Hub City Sounds showcases best of Central Jersey dance scene

Kelli McGovern and Mandy Stallings dance in "This is Where I Live."

Kelli McGovern and Mandy Stallings dance in “This Is Where I Live,” by choreographer Cleo Mack.

Hold on — don’t toss the sunscreen yet. Summer isn’t over while the free performances hold out. In New Brunswick, that means summer doesn’t end until Sept. 26, the last day of the Hub City Sounds festival, which regales the public with cultural attractions presented free-of-charge in local parks and theaters. (Visit for details.)

Six dance companies joined the festival lineup on Saturday, when the program at the George Street Playhouse was called “Motion: Best of Central New Jersey Dance.” Curated by Lauren Connolly of CoLAB Arts, the groups offered small but tempting samples of their repertory.
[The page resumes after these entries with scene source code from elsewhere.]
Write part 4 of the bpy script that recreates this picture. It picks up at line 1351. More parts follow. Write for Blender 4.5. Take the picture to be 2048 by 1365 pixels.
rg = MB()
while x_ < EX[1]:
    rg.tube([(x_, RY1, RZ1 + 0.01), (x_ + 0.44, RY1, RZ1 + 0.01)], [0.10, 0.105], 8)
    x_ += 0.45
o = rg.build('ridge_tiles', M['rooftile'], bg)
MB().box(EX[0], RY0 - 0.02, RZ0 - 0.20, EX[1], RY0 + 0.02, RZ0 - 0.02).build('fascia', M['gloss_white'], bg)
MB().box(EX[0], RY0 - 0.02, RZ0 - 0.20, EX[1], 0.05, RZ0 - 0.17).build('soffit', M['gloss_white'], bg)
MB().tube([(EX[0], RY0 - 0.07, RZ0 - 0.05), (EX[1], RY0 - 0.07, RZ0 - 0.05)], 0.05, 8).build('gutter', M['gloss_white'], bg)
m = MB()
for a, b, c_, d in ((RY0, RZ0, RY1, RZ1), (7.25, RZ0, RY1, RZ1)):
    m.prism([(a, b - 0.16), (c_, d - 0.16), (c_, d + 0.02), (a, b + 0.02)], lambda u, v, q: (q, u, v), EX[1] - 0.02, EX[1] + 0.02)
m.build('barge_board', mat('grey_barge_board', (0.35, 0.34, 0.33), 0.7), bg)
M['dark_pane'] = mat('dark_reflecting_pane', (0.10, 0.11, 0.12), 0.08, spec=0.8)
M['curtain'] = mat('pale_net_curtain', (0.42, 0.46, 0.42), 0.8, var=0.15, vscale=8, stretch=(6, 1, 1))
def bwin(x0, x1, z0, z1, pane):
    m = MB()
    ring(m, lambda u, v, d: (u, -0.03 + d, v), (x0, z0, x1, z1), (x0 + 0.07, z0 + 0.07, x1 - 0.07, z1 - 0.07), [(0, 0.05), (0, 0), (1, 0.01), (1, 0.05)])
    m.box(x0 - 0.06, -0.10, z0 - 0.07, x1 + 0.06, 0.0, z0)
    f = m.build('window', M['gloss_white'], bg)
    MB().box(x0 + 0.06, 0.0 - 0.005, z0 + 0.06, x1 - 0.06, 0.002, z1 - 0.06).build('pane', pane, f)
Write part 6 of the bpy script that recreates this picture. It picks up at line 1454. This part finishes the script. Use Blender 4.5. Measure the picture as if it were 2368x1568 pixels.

Most of the pieces were solos or duets, yet they varied widely in style. The presentations ranged from Claire Porter’s zany movement monologues to “St. Petersburg Waltz,” a haunting solo of remembrance choreographed by Sean Curran; and from the romantic airs of Roxey Ballet’s “Narcisa” to the interlocking figures of “This is Where I Live,” a plotless duet by Cleo Mack.

Dancers and choreographers Loretta Fois and Sabatino Verlezza opened the program with a light-hearted piece designed to appeal to anyone whose hopes of connecting have ever been frustrated by an automated phone system. In “For Support, Please Press All Buttons,” guest artist Lisa Grimes sits to one side absorbed in monitoring her computer screen, while Fois and Verlezza frolic around (and dangerously over and between) the cords of two old-fashioned telephones stretched between chairs.

Claire Porter doesn’t need props in her inspired solo “Diorama Moment,” in which she plays a museum guide leading a tour group past a giant painting. In fact, she does better without them. While delivering her spiel, she stumbles, gambols and pirouettes. Yet the charm of this piece resides as much in what we can’t see. The invisible diorama she points to is apparently limitless; and as she describes its details, the pageant of history curls around and the picture eerily begins to reflect the present.

Dancer Bryan Maitland is a long-time member of Freespace Dance, and his solo excerpted from “One Constant Change” underscores his stalwart energy as he stretches and contracts his body, rolls furiously across the floor or pauses momentarily suspended.

Twirling on pointe in a bell-shaped, satin gown, Roxey Ballet’s Tara Seymour seems to belong to a different world. Yet her encounter with a bare-chested Giovanni Ravelo, in “Narcisa,” is impassioned. Standing face to face, they mirror each other’s gestures; but then he turns away from her and she presses against his back as if he were a wall. Her personal drama needs to exhaust itself before he can return to claim her.

Porter takes the spotlight again, whipping herself around with questions great and small (the meaning of life or sour cream?) in another hilarious solo called “Current Events.” Then it’s time for the “St. Petersburg Waltz.” 10 Hairy Legs soloist Robert Mark Burke has been performing Curran’s piece for at least a year, and now it fits him like his own skin. Giving an understated yet profound performance, he negotiates a shifting boundary between dance and drama. The music is by Meredith Monk, and the dance pays tribute to her grandfather’s struggles. In “St. Petersburg Waltz,” lilting folk-dance steps become a dodgy game of survival, while the soloist’s gestures suggest the trials of war and persecution.

In “This Is Where I Live,” choreographer Cleo Mack also finds herself in a tight spot, this one defined by the intense relationship between two women. Mandy Stallings points to the floor around her feet, as if signaling the presence of an invisible boundary. Yet when she and Kelli McGovern intersect, Mack’s athletic choreography leaves little room for personal space.